PTT yönetiminin yetkilerini kötüye kullanarak 4688 sayılı Kanunu’nun 18. maddesini bilerek ve isteyerek çiğnediğini ve kendilerini sendikal mücadeleyi koruyan yasalardan üstün gördüklerini öne süren Gündüz, şöyle konuştu: “Sendikal faaliyet yürüten önceki dönem Genel Başkanımız ve aynı zamanda Mersin il temsilciliği yapan Musa Özdemir’i Kayseri’ye, Merkez Denetleme Kurulu Üyemiz Seyran Şık Karabulut’u Iğdır’a, Diyarbakır Şube Yönetiminden Cengiz Oluç ve Batman İl Temsilcimiz Yakup Fırat’ı Kozluk ilçesine, İstanbul Şube Denetleme Kurulu Üyemiz Mesut Düzova’yı Şanlıurfa’ya, İstanbul’da işyeri temsilcimiz Fatih Karagöl’ü Hakkari Çukurca’ya, Ankara’da işyeri temsilcimiz Baki Çınar’ı Gaziantep’e, Erzincan İl Temsilcimiz Erdal Taner’i İliç ilçesine, Yalova işyeri temsilcimiz Ercan Kurt’u mahkeme açıp kazanmamıza rağmen Çiftlikköy ilçesine yasaya açıkça aykırı olmasına rağmen iş yerlerinden ve ailelerinden kilometrelerce uzağa ve örgütlenme alanının dışına sürerek faaliyetlerini engellemeye çalışıyorlar.”
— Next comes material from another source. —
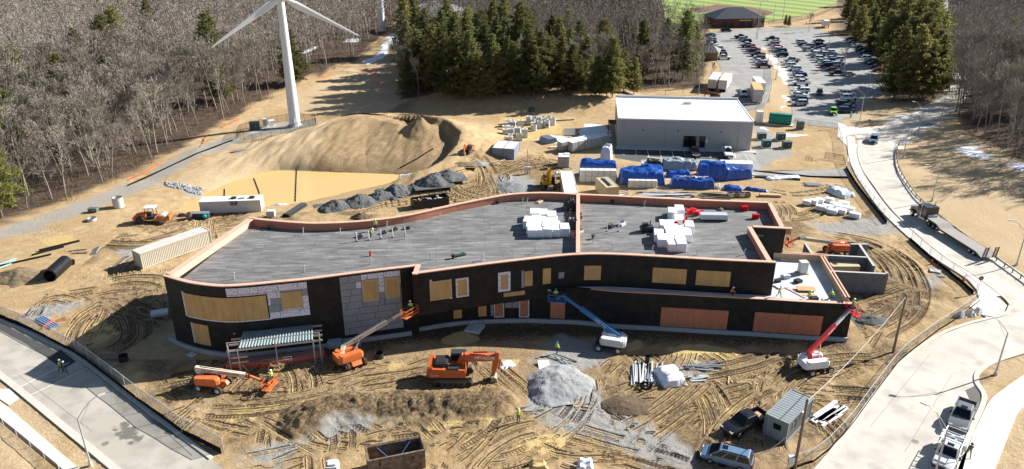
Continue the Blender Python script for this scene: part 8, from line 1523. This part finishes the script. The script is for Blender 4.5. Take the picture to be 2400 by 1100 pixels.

AYRIMCI HUKUK DIŞI UYGULAMALAR GERİ ALINSIN

Amaçlarının; üyeleri, yöneticileri ve temsilcilerinin baskıya uğraması karşısında, bu ayrımcı ve hukuk dışı uygulamaların geri alınması taleplerini hem ilgililere iletmek, hem de bu hukuksuzluklara sessiz kalmadıklarını, kalmayacaklarını vurgulamak olduğunu belirten Gündüz, “Bu sorumlulukla; yaşadığımız sorunları ve taleplerimizi buradan bir kez daha duyurmak istiyoruz. Bugün, kurumlarımızda yapılan tayin ve atamalarda kıstas siyasi iktidara yakınlıkla ölçülmektedir. Unvan alabilmek ve istediğin yere atanabilmek için liyakat ve kariyer yerine siyaseten yakınlık hakim anlayış haline gelmiş. Görevde Yükselme Sınavlarında yaşanan hukuka aykırılıklar ile yeni mağduriyetler ortaya çıkmış, kurum içi eşitsizlikler derinleşmiş, iş barışı bozulmuştur.” şeklinde konuştu. Yaşanan hukuksuzlukların; Anayasaya, ulusal ve uluslararası yasalara aykırı olduğu gibi 657 sayılı Devlet Memurları Kanunu ile 4688 sayılı Kamu Görevlileri Sendikaları ve Toplu Sözleşme Kanununa aykırılık taşıdığını ifade eden Gündüz, “Bu kararların alınmasında söz sahibi olan kurum yöneticilerine sesleniyoruz; ‘Hukuka aykırı bir şekilde verdiğiniz bu kararlardan bir an önce vazgeçin!’ Bizler; bu haksız ve hukuksuz karar ve uygulamalarla bizleri yıldıracağınızı sanıyorsanız yanılıyorsunuz. Bizler tüm bu baskılar karşısında mücadeleden geri durmadık, bundan sonra da geri durmayacağız.” dedi.